Physiquement, je me suis bien rendu compte que je n’avais rien à voir avec le profil « français », donc tout cela m'a poussée très tôt à chercher le pourquoi du comment de toute chose. J'ai en mémoire la période de 7 à 10 ans, où je faisais la folle partout où j'allais. Extravertie, j'étais la coqueluche des soirées maghrébines, où ma nourrice m'emmenait. Aujourd'hui je n’en reviens pas, car je suis très réservée, c'est parfois même si j'ose parler.

Pendant un mois et demi, j'y suis partie. Où ça ? Dans cette fameuse Tunisie, dont on me parle depuis que je suis petite. J'ai été en relation avec la famille de ma tata, dès que j'ai appris à parler et ce, par téléphone. Moi qui n'ai connu que les montagnes et les campagnes de France. Et la Tunisie. Si petite, mais si belle, j'ai été surprise de voir tout ce bonheur immatériel, toutes ces connexions familiales qui ne me sont pas familières. Ça a changé ma vie, du moins ma vision des choses. Là-bas, je n’ai pas fréquenté les hammams, ou les grandes villes, ou les grands marchés. J’étais plus plage, où je me rendais compte de l’immensité du monde, et j’aidais les mamas au cœur de pèlerines.

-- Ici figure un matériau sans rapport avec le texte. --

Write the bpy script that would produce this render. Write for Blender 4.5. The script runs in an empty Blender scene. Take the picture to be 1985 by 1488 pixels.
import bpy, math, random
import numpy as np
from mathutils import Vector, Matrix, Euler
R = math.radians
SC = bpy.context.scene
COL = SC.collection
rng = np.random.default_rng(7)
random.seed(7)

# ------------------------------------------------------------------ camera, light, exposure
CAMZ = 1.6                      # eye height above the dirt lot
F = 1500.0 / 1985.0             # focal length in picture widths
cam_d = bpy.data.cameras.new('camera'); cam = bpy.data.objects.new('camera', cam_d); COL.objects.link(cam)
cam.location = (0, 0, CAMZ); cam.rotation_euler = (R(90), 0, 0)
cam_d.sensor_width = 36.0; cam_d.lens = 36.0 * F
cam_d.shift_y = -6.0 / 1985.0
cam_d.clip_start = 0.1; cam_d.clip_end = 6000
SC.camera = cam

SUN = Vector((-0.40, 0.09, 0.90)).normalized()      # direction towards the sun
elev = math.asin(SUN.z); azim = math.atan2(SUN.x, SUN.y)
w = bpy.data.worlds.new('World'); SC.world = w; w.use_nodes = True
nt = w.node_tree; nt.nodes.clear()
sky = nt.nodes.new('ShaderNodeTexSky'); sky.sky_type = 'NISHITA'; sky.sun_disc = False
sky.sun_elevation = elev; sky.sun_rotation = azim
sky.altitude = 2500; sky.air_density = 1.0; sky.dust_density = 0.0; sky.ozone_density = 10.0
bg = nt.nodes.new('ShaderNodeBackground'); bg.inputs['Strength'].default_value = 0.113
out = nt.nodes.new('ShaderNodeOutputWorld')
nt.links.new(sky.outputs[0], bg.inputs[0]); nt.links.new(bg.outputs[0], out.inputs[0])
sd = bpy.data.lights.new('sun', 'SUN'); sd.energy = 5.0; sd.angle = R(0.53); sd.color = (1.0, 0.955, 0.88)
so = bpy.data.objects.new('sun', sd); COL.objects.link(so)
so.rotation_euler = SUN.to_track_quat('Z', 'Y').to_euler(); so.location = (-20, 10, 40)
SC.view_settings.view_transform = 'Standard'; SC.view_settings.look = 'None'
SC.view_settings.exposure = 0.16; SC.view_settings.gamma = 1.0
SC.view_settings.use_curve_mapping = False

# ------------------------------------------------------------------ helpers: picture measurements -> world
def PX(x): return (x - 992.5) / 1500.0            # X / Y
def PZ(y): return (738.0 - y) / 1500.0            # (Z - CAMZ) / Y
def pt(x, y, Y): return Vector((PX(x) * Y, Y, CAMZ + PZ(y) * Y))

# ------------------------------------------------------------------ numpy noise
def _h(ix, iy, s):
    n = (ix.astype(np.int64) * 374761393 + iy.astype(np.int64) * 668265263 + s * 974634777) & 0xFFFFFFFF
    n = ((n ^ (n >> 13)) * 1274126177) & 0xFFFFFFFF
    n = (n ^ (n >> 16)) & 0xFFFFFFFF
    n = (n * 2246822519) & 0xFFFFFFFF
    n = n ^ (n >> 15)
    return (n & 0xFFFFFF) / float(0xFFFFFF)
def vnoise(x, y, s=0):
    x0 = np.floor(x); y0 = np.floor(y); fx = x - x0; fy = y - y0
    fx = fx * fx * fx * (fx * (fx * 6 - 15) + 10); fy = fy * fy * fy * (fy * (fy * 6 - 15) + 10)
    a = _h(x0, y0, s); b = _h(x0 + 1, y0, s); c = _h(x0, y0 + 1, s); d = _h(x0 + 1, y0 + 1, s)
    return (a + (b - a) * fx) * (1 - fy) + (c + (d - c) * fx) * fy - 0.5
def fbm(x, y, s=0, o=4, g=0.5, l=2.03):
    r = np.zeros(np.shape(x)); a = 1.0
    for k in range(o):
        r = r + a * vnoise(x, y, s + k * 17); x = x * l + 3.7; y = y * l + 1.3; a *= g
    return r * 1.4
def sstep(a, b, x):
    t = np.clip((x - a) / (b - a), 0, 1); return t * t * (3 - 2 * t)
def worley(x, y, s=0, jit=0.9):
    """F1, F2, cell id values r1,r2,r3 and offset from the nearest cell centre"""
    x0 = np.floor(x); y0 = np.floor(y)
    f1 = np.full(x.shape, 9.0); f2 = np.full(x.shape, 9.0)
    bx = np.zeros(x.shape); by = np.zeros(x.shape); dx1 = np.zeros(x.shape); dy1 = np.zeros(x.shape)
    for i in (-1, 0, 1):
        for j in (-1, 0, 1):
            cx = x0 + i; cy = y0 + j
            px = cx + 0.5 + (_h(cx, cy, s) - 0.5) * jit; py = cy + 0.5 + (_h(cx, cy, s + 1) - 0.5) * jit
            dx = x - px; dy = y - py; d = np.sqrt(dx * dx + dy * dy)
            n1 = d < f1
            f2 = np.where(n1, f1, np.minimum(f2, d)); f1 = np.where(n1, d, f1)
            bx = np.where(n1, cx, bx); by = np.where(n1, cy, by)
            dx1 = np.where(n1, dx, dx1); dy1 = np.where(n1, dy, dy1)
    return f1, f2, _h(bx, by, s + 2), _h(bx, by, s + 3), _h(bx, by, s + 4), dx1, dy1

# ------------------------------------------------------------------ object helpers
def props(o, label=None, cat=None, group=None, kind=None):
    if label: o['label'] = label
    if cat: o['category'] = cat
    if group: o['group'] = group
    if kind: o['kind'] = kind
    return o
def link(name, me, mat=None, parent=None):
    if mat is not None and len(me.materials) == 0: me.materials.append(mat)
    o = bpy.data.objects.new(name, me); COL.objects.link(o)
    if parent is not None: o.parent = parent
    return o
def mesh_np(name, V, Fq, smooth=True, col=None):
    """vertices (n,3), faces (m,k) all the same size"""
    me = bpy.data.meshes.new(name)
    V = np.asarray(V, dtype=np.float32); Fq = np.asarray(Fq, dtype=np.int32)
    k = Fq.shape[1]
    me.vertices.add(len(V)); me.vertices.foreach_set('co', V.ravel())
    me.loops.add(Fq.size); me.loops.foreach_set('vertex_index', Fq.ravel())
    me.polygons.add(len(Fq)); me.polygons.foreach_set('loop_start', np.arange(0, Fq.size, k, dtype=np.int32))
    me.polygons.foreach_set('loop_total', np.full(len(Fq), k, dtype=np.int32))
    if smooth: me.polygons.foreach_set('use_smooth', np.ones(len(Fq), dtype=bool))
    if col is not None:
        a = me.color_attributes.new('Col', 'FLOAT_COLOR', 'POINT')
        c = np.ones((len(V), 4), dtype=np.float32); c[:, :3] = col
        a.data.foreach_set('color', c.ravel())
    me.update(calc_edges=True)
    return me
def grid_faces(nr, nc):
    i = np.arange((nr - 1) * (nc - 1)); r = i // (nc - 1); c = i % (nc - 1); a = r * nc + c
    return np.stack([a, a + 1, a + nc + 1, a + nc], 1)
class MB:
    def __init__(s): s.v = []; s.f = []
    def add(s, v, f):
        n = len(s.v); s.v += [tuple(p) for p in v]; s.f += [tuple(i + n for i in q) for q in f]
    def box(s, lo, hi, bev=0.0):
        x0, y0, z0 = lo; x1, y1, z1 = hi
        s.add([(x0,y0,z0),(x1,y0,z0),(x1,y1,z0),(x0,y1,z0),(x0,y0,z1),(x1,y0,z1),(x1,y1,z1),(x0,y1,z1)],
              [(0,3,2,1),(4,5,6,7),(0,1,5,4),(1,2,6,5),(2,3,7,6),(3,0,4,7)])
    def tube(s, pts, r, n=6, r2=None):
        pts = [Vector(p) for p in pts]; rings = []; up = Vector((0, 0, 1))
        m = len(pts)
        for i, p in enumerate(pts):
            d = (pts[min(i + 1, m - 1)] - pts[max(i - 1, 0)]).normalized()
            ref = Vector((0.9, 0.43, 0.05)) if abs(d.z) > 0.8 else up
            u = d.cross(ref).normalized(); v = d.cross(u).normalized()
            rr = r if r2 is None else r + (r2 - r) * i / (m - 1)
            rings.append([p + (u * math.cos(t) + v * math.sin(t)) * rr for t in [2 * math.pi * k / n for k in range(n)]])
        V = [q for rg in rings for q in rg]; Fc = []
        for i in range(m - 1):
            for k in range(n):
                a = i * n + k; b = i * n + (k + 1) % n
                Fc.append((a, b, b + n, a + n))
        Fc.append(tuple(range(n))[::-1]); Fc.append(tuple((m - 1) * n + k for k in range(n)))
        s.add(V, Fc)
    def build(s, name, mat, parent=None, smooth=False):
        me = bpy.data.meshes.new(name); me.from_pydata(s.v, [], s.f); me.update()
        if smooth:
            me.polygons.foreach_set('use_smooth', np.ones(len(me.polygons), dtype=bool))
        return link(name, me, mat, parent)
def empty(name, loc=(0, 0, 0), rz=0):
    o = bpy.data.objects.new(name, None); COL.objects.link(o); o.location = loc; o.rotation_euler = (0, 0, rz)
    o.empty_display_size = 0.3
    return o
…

Malgré les différences de culture, ma mère et ma tante s'entendent très bien, comme de vieilles amies, elles se ressemblent plus qu'elles ne le pensent. Elles ont toutes les deux cette vieille pudeur traditionnelle. Elles sont toutes les deux humbles et fières, généreuses, et bonnes vivantes. Elles n'élèvent jamais la voix, ne lavent jamais leur linge sale en public. A elles d'eux, elles soulèveraient les montagnes tant elles sont dignes et fortes. Inconsciemment, j'ai cru que je devais choisir un camp : être en mode français, en mode arabe ou en mode africain... Avec le temps, j'ai compris que j'avais en moi un peu des trois et que je n’avais aucune raison d’être plus l'un ou plus l'autre, car c'est un détail qui n'appartient qu'à moi.